I musei italiani tra capillarità del patrimonio e differenziazione dell’offerta. L’offerta museale e degli istituti similari censita a livello nazionale nel 2017 è pari a 4.889 soggetti: 4.026 rientrano nella categoria musei, gallerie e raccolte (l’82,3%), 293 sono le aree e i parchi archeologici (il 6%) e 570 sono i monumenti o i complessi monumentali (l’11,7%). Il territorio italiano rappresenta un’eccellenza a livello mondiale in termini di offerta culturale. Nel complesso si rilevano 1,6 istituti museali ogni 100 chilometri quadrati. Il patrimonio museale pubblico è gestito prevalentemente dalle amministrazioni comunali: detengono il 67% degli istituti pubblici (2.067). Sono 478 le strutture (pari al 15,5% del totale) il cui soggetto titolare è il Ministero dei beni culturali. Sul fronte dei musei e degli istituti similari privati sono gli enti ecclesiastici a possederne quasi un terzo del totale (il 32,7%, pari a 569 strutture). Le associazioni riconosciute e le fondazioni bancarie sono titolari di un consistente numero di istituti, rispettivamente il 25,6% (446) e il 14,8% (257). Ci sono poi 179 musei di proprietà di privati. Il flusso di visitatori nel 2017 ha sfiorato i 120 milioni di ingressi: una cifra record. Le regioni in cui si è registrato il maggior numero di visitatori sono il Lazio (30,2 milioni di presente complessive), la Toscana (21,7 milioni) e la Campania (12,1 milioni): queste tre regioni da sole assorbono il 53,8% dei visitatori totali.
Il fenomeno dei festival del cinema come vetrina e come nicchia. Oggi si contano nel mondo circa 3.000 festival del cinema, con una crescita del 26% rispetto al 2013. Di fronte al protagonismo assoluto degli Stati Uniti, nel cui territorio si svolge il 41% di tutti i festival censiti, i Paesi con un significativo portafoglio di festival non sono molti: il Regno Unito, il Canada, l’Italia (in 4ª posizione), l’India, la Germania, l’Australia, la Francia e la Spagna. In Italia si tengono ben 155 festival del cinema, con una crescita superiore al 30% negli ultimi quattro anni. Il 5,1% della popolazione italiana ha partecipato almeno una volta nell’anno a festival o rassegna cinematografiche (circa 1,5 milioni di persone). Nel Nord-Est l’interesse sale fino a coinvolgere il 6% della popolazione (con punte del 9,4% in provincia di Trento). Per contro, nelle regioni del Sud si attesta intorno al 4%.

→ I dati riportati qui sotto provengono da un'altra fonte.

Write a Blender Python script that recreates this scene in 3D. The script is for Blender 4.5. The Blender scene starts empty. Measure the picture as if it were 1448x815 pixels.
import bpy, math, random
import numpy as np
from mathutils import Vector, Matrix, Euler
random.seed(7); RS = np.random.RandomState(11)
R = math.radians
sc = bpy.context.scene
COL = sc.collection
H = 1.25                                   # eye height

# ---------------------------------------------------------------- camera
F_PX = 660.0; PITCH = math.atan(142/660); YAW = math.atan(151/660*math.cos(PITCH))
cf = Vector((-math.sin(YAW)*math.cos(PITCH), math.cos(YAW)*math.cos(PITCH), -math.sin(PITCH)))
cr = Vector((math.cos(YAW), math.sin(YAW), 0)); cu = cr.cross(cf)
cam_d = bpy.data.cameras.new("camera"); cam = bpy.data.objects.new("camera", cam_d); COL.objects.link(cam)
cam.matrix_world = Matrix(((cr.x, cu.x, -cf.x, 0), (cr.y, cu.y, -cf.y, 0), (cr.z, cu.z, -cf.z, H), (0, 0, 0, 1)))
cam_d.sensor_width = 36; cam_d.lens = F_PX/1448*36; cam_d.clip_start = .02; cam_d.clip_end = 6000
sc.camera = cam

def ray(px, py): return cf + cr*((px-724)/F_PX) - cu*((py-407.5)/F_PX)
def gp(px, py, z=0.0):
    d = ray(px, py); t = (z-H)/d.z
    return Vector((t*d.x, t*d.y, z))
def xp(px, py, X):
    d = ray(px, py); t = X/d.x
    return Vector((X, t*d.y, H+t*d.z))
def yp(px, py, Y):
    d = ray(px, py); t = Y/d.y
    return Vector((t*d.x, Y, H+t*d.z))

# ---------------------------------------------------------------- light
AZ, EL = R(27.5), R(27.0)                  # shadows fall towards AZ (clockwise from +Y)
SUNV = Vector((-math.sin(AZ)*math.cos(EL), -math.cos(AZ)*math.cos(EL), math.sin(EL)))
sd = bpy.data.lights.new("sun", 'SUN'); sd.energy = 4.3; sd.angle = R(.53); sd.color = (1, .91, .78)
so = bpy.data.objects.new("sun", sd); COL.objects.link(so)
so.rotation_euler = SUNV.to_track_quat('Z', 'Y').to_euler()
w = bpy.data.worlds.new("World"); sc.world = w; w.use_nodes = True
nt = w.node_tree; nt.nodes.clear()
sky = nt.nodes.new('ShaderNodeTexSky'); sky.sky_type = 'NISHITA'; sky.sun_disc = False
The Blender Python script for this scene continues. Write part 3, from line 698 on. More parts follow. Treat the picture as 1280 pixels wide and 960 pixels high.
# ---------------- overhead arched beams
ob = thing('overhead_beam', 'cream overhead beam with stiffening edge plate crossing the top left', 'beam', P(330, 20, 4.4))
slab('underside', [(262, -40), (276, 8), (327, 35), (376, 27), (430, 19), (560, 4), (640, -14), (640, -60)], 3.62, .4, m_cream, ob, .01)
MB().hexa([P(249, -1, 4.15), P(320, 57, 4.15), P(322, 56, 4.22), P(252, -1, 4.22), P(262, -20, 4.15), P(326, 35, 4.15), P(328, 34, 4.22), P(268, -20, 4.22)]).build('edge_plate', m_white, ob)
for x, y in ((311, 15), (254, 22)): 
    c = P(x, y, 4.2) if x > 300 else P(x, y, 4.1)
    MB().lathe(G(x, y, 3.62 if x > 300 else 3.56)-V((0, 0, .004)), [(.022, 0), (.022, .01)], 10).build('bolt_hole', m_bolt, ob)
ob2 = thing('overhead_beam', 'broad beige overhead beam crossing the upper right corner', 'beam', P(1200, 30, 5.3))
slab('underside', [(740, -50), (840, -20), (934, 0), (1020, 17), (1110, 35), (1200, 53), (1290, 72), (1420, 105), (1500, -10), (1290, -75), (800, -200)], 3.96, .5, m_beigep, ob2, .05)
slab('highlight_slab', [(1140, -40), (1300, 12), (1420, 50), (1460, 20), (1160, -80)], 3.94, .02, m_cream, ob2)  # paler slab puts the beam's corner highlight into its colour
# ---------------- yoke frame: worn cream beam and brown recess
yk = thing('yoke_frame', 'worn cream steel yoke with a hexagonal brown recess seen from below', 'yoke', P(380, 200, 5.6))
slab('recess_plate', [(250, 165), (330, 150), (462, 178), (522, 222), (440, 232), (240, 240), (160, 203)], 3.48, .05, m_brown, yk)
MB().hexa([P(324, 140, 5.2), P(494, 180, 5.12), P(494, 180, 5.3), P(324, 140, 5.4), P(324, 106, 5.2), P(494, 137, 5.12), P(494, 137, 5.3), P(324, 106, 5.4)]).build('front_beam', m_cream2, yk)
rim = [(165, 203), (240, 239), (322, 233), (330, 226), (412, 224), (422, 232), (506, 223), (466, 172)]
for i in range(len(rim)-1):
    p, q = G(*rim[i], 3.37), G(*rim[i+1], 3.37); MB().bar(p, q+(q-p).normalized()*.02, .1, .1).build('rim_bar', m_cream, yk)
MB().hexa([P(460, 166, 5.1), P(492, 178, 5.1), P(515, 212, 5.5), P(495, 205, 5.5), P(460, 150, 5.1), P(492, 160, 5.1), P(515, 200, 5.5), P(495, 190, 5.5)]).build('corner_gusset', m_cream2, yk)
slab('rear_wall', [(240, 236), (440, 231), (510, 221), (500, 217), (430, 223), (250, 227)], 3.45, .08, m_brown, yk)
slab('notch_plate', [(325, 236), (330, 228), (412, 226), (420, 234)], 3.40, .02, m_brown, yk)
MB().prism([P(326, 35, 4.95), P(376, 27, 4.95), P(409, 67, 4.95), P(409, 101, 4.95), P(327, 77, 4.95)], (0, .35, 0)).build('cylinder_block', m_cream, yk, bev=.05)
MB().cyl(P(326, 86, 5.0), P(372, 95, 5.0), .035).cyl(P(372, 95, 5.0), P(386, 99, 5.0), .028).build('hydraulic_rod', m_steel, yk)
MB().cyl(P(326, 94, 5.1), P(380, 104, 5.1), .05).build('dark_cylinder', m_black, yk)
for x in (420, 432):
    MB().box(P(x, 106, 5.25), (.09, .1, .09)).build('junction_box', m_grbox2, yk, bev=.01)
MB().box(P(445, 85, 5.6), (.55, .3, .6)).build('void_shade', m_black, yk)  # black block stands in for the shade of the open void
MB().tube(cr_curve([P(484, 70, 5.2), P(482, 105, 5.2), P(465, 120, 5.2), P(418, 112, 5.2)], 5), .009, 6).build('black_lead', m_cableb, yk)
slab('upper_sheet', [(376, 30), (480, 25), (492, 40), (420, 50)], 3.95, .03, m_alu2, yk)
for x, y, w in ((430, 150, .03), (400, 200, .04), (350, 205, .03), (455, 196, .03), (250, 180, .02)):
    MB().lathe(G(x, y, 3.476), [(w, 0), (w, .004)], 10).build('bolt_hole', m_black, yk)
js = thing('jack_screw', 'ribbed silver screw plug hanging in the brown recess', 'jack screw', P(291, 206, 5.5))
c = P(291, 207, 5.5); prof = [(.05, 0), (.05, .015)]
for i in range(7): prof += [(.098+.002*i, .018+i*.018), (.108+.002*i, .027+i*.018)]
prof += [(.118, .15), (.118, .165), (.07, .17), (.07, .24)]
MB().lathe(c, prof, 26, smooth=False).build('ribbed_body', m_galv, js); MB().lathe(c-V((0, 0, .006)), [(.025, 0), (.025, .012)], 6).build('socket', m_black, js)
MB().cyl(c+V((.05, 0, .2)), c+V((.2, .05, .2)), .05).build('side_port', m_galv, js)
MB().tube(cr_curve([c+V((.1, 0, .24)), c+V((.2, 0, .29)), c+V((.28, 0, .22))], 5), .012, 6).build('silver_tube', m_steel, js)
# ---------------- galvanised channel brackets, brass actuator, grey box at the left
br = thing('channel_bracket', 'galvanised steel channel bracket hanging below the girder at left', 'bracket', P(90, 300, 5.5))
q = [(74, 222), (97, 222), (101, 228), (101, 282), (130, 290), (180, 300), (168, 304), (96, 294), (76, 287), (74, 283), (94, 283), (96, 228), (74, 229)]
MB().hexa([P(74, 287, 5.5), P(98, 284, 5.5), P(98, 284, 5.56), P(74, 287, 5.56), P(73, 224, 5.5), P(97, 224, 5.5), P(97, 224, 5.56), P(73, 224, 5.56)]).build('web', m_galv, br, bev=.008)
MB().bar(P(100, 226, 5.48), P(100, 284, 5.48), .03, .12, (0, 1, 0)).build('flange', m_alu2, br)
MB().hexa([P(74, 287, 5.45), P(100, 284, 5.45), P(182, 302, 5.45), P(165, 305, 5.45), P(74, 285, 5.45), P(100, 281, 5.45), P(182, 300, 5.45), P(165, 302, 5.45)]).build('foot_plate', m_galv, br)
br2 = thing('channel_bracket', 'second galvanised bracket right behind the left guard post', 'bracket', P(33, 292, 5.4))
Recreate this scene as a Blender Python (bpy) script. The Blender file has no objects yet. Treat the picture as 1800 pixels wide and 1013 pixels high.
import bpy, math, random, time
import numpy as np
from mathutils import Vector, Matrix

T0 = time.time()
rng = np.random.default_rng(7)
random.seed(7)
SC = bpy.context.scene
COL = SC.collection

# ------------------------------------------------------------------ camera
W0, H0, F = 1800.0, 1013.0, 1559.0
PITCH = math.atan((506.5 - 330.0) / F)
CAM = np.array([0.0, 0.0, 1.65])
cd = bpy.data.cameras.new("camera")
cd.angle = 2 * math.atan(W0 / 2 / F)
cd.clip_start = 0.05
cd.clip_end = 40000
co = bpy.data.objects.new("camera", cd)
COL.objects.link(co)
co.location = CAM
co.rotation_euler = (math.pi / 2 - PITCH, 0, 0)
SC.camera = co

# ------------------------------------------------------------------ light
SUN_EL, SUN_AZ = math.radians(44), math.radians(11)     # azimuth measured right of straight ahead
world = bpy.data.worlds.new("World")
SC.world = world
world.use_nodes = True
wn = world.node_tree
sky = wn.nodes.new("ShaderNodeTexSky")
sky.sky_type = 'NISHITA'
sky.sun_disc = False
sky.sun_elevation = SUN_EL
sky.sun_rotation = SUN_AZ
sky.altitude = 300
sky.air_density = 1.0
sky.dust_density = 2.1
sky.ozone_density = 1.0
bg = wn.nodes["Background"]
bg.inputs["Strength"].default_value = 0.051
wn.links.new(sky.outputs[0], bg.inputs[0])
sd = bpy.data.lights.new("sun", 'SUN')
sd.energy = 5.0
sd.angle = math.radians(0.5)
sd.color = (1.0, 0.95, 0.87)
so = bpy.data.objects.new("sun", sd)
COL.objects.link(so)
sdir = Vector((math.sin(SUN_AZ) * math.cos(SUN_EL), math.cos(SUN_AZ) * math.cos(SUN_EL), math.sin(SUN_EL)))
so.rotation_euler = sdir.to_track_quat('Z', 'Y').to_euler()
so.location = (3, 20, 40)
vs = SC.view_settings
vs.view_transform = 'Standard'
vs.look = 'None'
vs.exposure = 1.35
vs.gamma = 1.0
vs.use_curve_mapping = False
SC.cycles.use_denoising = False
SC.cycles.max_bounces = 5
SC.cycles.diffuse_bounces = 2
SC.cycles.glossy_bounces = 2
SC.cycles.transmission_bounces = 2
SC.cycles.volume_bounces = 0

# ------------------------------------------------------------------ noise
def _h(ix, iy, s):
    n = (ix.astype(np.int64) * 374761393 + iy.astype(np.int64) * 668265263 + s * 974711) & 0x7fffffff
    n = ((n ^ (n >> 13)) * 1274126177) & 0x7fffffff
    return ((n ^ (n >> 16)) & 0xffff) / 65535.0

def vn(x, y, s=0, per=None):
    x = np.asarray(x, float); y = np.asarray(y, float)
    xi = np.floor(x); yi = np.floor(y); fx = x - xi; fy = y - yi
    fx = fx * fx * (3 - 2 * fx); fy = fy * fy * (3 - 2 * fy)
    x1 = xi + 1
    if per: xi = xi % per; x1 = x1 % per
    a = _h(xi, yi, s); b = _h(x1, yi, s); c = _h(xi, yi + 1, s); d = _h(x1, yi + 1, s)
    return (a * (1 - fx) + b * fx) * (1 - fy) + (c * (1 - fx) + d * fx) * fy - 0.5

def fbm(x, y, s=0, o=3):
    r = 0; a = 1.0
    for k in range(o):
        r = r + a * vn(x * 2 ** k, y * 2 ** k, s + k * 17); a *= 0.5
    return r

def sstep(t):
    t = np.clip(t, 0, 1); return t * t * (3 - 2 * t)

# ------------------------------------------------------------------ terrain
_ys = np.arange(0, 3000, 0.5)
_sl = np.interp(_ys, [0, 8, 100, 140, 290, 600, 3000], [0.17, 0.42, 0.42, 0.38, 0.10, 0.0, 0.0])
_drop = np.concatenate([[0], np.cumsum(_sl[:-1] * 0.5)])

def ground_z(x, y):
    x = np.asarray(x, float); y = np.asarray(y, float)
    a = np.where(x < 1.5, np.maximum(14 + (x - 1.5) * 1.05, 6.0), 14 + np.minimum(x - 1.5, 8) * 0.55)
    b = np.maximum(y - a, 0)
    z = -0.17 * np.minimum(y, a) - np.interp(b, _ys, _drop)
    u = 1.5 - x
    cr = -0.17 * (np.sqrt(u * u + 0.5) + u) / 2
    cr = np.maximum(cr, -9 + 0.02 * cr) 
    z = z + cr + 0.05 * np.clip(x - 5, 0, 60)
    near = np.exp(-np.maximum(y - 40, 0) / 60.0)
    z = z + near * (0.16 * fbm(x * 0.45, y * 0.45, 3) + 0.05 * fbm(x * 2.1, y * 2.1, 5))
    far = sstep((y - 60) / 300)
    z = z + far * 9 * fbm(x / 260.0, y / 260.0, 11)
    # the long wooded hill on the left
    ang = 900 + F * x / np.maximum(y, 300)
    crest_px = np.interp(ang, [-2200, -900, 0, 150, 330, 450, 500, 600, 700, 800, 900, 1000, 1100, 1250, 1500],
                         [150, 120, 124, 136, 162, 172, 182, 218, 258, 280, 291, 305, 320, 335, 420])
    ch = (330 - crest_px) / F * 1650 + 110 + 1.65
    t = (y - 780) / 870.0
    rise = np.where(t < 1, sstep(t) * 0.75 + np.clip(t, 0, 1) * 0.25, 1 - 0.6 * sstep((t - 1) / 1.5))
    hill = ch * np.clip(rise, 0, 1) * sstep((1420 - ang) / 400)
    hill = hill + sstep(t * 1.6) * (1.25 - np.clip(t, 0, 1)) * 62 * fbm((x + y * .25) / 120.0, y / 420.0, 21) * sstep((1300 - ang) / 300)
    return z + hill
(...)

Alla riscoperta dei valori delle aree interne: l’Italia dei cammini. Cresce in Italia il numero di coloro che, per motivazioni diverse, decidono di dedicare una settimana o più a percorrere a piedi (o in misura minore in bicicletta) i tanti cammini storici, religiosi, culturali presenti nella penisola. Nel 2018 sono stati oltre 32.000 i camminatori (tra i quali non pochi stranieri) che hanno richiesto la credenziale per uno degli itinerari italiani principali. La via più nota e frequentata è la Francigena (17.000 credenziali richieste). Buon successo anche per i cammini francescani (Via di Francesco e Di qui passò Francesco, con oltre 7.000 credenziali), seguiti dalla Via degli Dei (3.800) e dal Cammino di San Benedetto (2.106). Si stima che oltre 200.000 pellegrini giungano a Santiago di Compostela in Galizia, di cui circa 27.000 italiani. Il fenomeno coinvolge soprattutto gli over 40 anni: il 19,7% ha tra 41 e 50 anni, il 28,9% ha tra 51 e 60 anni, il 24,1% tra 61 e 70 anni. Il livello di istruzione è elevato: appena il 12% possiede al più la licenza media, mentre diplomati e laureati si equivalgono (44%).